#### [Exercise aim]
In full and without alteration, repeat the material.

#### [Data shown]
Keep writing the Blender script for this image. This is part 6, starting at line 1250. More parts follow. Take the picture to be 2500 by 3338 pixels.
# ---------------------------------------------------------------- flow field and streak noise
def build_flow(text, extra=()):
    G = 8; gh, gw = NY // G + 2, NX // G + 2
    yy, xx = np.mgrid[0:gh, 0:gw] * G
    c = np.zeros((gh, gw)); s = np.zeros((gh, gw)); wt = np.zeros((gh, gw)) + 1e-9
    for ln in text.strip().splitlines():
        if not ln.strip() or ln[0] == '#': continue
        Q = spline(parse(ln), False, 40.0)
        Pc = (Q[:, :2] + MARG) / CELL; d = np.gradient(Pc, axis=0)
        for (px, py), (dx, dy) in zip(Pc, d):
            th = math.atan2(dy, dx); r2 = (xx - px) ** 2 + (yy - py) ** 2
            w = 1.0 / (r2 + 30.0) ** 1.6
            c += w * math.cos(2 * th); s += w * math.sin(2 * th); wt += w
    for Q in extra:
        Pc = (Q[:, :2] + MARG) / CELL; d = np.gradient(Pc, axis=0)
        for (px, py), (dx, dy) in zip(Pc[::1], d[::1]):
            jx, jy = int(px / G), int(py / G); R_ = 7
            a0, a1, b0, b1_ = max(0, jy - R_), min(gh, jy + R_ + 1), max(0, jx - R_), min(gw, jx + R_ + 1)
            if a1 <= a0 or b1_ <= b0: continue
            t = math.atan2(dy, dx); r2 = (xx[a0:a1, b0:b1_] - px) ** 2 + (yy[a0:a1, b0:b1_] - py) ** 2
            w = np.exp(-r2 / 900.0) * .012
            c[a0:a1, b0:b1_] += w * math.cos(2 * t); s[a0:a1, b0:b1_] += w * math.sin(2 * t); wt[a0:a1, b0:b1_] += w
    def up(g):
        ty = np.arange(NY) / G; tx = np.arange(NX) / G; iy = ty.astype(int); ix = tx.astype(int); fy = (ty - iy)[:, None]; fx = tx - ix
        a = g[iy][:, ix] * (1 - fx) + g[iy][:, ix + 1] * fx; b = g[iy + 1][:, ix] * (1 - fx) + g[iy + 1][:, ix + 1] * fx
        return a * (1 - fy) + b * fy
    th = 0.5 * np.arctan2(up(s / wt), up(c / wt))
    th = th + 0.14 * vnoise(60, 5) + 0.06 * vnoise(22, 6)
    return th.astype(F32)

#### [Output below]
Keep writing the Blender script for this image. This is part 6, starting at line 1250. More parts follow. Take the picture to be 2500 by 3338 pixels.
# ---------------------------------------------------------------- flow field and streak noise
def build_flow(text, extra=()):
    G = 8; gh, gw = NY // G + 2, NX // G + 2
    yy, xx = np.mgrid[0:gh, 0:gw] * G
    c = np.zeros((gh, gw)); s = np.zeros((gh, gw)); wt = np.zeros((gh, gw)) + 1e-9
    for ln in text.strip().splitlines():
        if not ln.strip() or ln[0] == '#': continue
        Q = spline(parse(ln), False, 40.0)
        Pc = (Q[:, :2] + MARG) / CELL; d = np.gradient(Pc, axis=0)
        for (px, py), (dx, dy) in zip(Pc, d):
            th = math.atan2(dy, dx); r2 = (xx - px) ** 2 + (yy - py) ** 2
            w = 1.0 / (r2 + 30.0) ** 1.6
            c += w * math.cos(2 * th); s += w * math.sin(2 * th); wt += w
    for Q in extra:
        Pc = (Q[:, :2] + MARG) / CELL; d = np.gradient(Pc, axis=0)
        for (px, py), (dx, dy) in zip(Pc[::1], d[::1]):
            jx, jy = int(px / G), int(py / G); R_ = 7
            a0, a1, b0, b1_ = max(0, jy - R_), min(gh, jy + R_ + 1), max(0, jx - R_), min(gw, jx + R_ + 1)
            if a1 <= a0 or b1_ <= b0: continue
            t = math.atan2(dy, dx); r2 = (xx[a0:a1, b0:b1_] - px) ** 2 + (yy[a0:a1, b0:b1_] - py) ** 2
            w = np.exp(-r2 / 900.0) * .012
            c[a0:a1, b0:b1_] += w * math.cos(2 * t); s[a0:a1, b0:b1_] += w * math.sin(2 * t); wt[a0:a1, b0:b1_] += w
    def up(g):
        ty = np.arange(NY) / G; tx = np.arange(NX) / G; iy = ty.astype(int); ix = tx.astype(int); fy = (ty - iy)[:, None]; fx = tx - ix
        a = g[iy][:, ix] * (1 - fx) + g[iy][:, ix + 1] * fx; b = g[iy + 1][:, ix] * (1 - fx) + g[iy + 1][:, ix + 1] * fx
        return a * (1 - fy) + b * fy
    th = 0.5 * np.arctan2(up(s / wt), up(c / wt))
    th = th + 0.14 * vnoise(60, 5) + 0.06 * vnoise(22, 6)
    return th.astype(F32)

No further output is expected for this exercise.